The truth is that FPR’s conversation puts the vast, vast majority of websites to shame. You need not dip down into the depressing, sometimes horrifying comments at 4chan or Deadspin or Gawker or HuffPo or Fox News to discover that FPR has something special. Even relatively “high brow” publications like Slate, the American Spectator, National Review, and First Things are littered with a kind of stupid, mean, uncivil, uncharitable comments that you do not see here.

I have always enjoyed Mr. Stegall’s writing and his thoughts, even when I didn’t agree. If he left because he decided that the Internet as a medium is a bad place for a conversation, I laud his decision. He is right. If he left for other personal reasons, I have no place to say anything at all. But if (and I want to emphasize *if* because I am trying not to presume, despite the intimations Mr. Cheeks makes) he left because he thought FPR’s discourse in particular had degraded, or because he was disappointed that the Porch on the whole didn’t rally around rugged individualism, or because ideological purity of American free-market republicanism was not maintained… than I am deeply, deeply disappointed and quite surprised.

I choose not to assume that is why he left, though I wish we could hear something from him.

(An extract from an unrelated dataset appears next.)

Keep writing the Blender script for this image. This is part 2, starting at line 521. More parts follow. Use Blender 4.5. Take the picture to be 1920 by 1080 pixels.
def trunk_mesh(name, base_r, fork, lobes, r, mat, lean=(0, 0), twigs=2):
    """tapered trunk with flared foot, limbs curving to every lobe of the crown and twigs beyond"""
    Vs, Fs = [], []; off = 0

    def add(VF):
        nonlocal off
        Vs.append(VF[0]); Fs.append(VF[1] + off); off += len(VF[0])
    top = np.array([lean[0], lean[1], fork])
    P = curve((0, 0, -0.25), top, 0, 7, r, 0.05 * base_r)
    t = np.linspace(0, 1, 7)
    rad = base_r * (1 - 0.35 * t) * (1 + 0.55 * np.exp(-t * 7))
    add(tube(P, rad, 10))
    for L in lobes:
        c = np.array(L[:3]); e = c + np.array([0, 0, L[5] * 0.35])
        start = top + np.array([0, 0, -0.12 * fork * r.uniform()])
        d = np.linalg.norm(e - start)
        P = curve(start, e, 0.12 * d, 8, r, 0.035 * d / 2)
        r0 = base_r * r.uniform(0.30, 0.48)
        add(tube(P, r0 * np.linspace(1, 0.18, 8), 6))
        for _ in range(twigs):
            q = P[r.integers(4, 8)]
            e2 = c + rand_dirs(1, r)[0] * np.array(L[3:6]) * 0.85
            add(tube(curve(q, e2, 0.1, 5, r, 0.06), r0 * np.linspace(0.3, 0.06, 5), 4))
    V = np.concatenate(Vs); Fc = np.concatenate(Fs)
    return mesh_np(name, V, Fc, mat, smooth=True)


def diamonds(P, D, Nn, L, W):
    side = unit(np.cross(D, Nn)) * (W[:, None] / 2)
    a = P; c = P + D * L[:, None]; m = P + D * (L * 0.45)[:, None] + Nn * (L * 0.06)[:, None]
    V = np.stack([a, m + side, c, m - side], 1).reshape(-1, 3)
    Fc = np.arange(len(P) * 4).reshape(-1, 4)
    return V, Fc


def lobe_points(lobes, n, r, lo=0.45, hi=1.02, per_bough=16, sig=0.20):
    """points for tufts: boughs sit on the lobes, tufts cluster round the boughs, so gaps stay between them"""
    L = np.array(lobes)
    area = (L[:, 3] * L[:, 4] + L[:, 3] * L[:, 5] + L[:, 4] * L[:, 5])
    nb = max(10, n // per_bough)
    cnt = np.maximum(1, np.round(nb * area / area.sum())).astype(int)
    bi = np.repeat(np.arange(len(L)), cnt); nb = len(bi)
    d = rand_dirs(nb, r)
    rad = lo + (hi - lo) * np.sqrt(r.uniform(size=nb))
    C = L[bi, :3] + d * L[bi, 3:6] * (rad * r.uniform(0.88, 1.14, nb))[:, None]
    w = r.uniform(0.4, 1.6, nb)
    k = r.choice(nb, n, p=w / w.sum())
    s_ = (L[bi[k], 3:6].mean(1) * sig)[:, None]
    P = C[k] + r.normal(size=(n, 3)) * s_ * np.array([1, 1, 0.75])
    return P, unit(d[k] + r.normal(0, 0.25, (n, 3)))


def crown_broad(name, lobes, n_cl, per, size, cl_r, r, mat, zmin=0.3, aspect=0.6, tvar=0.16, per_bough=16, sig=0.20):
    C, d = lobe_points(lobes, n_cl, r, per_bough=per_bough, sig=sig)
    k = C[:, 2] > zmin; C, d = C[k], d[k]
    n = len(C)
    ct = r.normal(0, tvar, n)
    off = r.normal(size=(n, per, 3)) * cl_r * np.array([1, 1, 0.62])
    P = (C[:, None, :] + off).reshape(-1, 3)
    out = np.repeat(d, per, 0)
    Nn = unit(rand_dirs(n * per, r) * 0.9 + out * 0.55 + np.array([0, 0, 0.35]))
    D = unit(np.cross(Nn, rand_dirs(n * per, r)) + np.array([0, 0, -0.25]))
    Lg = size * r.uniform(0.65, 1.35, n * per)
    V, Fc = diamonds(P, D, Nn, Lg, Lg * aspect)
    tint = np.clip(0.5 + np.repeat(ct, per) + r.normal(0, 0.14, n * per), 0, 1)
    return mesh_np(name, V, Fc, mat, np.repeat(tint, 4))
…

avatar Nathan P. Origer December 7, 2010 at 4:52 am

Well said, Mark!

avatar Jason Peters December 7, 2010 at 3:46 pm

Rumors of Counsellor Stegall’s death have been greatly exaggerated.

avatar David December 7, 2010 at 4:18 pm

..apparently for dramatic effect. What would an internet site without drama be? We have met our quotient for the year and all accounts are settled. Let us resume our paradoxically disassociated community.

avatar Anonymous December 7, 2010 at 5:06 pm

I find your allusion to Twain snobby and unfair to us unlit’rit types.

avatar Dan Phillips December 8, 2010 at 2:49 am

Was there an official announcement of Mr. Stegall’s leaving and his rationale for it? If so, I missed it.

avatar Mark P December 9, 2010 at 1:06 am

No, but if you look at Stegall’s latest post, he explains that his name left the masthead for professional reasons. And I gather he’ll still be occasionally contributing.